Monday, June 15, 2026 · Ithaca, N.Y.
Research

A Quantum Leap: Cornell Engineers Edge Closer to a Room-Temperature Superconductor

A decade of work in Clark Hall has produced what may be the most significant materials science breakthrough of the decade — and it began with a graduate student's stubborn intuition.

By Eleanor Whitfield·November 14, 2026·12 min read
Cornell University campus at golden hour in autumn
Cornell University campus at golden hour in autumn · Photograph for The Cornell Post

In a basement laboratory beneath Clark Hall, where pumps whirr against the building's foundation and the air carries the faint smell of liquid nitrogen, a small team of physicists has spent eleven years chasing a problem most of their colleagues quietly considered intractable.

On Tuesday morning, in the pages of Nature, that work arrived.
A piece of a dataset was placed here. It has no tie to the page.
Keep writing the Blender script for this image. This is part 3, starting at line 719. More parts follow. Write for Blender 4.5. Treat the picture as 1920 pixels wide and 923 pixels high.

A novel hydride compound — synthesized at Cornell, measured at Cornell, and verified independently at three national labs — appears to exhibit zero electrical resistance at temperatures approaching room conditions. If the result holds, it would rewrite the economics of energy transmission, magnetic resonance imaging, and the next generation of quantum processors.

"We didn't set out to change the world. We set out to understand why something was misbehaving — and then to keep being wrong, in interesting ways."

"We didn't set out to change the world," said Professor Marcus Halberstam, the lead investigator. "We set out to understand why a particular family of compounds was misbehaving. The rest followed from being wrong, repeatedly, in interesting ways."

The story of the discovery is, in many ways, a story about Cornell — about the institutional patience required to fund a project with no near-term payoff, about the unusual cross-pollination between the College of Engineering and the Department of Physics, and about a graduate student named Priya Anand who refused, in the spring of 2022, to accept that an anomalous reading was instrumentation error.

11 years
From first anomalous measurement to peer-reviewed publication.
$24.6M
Total federal and philanthropic funding behind the program.
3 labs
Independent verification at Argonne, Brookhaven, and SLAC.

The result, if it survives the next wave of independent replication attempts, will likely be remembered alongside the discoveries that built the modern semiconductor industry — not for its immediate engineering applications, but for what it suggests about how much we still have to learn from materials we thought we understood.